As a matter of learning I have been working on a simple app using ARKit since it works on Android and IOS along with OpenCV to make a Cocos2d-x game that lets you go on a scavenger hunt using everyday objects around you.

But, now I am struggling a bit with design. I feel like I should make my own wrapper classes around ARKit and also ARCore you can literally drop my library and these libraries and just use whatever one you want by calling my libraries API.

Also, I am struggling a bit with building. I think I am going to switch to CMake for all platforms and let CMake build all my deps and my library and also make a demo, the game for each platform and perhaps that lets me spend my time in a text editor versus between XCode, Android Studio, etc.

Does anyone have any advice?


#2

It’s a good idea to switch to using CMake for all platforms. I’m personally finding it so much easier to maintain my project because of this, since I don’t have to keep updating different project files every time I add new source files (*.vcxproj, *.mk files etc…).

What exactly are you asking though? Are you asking how to do it, or are you just wondering if it’s worthwhile (it really is worthwhile!).

For the current project I’m working on, I moved all non-game engine related functionality into a separate library that I link statically to the game when it is built. The reason for this is just in case I need to use that functionality elsewhere (such as using a game engine other than Cocos2d-x).

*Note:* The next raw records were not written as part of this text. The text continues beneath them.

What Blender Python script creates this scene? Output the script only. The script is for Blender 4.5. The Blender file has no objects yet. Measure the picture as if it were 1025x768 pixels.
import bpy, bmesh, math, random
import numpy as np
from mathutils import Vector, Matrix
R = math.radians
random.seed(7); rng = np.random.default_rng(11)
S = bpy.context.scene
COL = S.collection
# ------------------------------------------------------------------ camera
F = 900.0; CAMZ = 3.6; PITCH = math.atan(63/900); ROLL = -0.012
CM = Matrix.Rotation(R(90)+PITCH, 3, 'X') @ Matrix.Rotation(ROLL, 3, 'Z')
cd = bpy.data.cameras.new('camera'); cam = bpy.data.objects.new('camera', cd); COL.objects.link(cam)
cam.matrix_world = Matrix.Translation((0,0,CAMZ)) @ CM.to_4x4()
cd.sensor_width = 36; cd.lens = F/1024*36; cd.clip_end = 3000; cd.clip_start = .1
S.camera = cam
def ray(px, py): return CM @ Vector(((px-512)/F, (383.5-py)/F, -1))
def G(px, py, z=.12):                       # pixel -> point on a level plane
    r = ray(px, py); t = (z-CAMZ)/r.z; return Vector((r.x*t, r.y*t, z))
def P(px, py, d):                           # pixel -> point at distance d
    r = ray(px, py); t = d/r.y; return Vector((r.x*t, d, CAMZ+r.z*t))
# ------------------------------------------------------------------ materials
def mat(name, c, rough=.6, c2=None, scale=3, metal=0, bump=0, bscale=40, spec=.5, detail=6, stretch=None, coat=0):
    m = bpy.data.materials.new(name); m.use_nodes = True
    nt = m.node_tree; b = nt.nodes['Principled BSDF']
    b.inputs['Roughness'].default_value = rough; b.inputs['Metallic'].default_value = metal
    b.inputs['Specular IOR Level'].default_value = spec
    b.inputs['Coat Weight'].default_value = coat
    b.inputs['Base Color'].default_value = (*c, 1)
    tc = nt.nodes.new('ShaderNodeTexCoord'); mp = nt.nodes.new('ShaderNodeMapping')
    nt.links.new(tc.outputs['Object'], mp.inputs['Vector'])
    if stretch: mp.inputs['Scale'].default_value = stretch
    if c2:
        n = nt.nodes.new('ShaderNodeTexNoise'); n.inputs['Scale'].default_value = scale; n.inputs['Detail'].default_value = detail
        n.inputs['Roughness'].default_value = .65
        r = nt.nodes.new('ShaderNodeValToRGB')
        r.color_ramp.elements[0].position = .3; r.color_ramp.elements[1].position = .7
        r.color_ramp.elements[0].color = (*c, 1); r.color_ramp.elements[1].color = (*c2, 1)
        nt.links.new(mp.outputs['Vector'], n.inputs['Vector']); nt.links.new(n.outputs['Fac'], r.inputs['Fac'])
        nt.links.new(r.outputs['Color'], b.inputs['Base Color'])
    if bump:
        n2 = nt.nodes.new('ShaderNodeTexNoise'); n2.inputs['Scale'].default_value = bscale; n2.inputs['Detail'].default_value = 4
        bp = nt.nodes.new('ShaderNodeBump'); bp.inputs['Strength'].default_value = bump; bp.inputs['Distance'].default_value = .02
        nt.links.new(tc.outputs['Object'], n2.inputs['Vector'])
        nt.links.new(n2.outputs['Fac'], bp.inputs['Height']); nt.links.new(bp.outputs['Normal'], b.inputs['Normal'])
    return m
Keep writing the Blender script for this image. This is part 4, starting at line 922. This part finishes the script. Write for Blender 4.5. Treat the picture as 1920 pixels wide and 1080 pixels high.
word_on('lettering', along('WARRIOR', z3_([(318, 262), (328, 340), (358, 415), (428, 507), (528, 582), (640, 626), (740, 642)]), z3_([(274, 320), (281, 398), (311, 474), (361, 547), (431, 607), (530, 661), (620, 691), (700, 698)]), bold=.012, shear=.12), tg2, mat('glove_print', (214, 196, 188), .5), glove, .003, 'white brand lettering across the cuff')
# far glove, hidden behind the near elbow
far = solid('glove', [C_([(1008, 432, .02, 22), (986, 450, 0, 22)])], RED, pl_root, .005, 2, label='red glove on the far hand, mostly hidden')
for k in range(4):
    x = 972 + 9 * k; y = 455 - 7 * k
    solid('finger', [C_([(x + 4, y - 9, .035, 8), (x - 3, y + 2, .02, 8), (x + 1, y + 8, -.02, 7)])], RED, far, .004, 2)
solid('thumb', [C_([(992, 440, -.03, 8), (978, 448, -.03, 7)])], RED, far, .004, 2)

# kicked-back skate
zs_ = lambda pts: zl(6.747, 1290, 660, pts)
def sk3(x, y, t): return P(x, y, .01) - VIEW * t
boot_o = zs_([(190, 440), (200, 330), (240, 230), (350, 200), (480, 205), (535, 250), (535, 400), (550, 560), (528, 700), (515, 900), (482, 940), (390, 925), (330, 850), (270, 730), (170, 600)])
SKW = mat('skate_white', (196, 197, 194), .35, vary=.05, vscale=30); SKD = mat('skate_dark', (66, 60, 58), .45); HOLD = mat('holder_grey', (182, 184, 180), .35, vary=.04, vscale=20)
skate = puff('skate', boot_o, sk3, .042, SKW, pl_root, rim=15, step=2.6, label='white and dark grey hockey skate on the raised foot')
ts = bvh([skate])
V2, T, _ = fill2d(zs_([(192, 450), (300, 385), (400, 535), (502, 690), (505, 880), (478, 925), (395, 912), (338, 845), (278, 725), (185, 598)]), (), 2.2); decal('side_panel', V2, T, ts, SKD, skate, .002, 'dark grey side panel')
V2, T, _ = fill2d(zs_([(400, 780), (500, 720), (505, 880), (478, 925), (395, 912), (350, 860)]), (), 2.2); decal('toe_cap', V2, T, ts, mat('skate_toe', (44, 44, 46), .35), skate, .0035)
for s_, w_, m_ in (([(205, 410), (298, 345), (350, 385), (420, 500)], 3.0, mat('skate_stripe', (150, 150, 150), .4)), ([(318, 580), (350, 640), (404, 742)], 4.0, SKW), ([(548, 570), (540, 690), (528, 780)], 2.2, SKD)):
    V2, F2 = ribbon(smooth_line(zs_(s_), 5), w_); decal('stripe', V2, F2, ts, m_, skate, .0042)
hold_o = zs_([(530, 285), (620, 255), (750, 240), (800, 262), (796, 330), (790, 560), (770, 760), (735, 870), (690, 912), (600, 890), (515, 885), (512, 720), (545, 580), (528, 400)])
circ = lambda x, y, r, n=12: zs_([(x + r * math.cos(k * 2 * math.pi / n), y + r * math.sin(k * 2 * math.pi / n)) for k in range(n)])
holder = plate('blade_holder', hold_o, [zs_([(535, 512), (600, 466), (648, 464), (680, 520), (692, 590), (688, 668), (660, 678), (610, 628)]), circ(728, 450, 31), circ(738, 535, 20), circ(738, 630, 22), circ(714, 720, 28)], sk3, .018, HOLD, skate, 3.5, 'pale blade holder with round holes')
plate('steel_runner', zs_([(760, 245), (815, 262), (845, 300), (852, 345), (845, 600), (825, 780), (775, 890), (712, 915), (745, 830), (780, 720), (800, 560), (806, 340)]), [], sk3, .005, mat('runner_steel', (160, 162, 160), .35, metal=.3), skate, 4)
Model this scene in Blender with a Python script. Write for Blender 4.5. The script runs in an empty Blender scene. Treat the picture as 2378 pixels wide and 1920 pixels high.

I previously had a Visual Studio project file for Windows builds, and a separate Android.mk for the Android build, and one for iOS… this is really a nightmare to maintain, and I’d often miss source file entries and only find out about them when I’m building. Switching to a CMakeLists.txt file solved that issue for the most part.


#3

I’m just sort of starting conversation about it and how it might go down.


#4

If you’re going to support both ARKit and ARCore, then perhaps it’s best to create a common interface, with the platform implementation specifics being hidden, so there wouldn’t be a need to add platform specific code every time you create a new game, regardless of which platform you want to run it on.

It does create more work for you, but the end result would be the ability to write a game that works on both platforms using common code, which saves a fair amount of time and effort in the long run.


#5

Exactly my thought and having a common build system will make life easier too.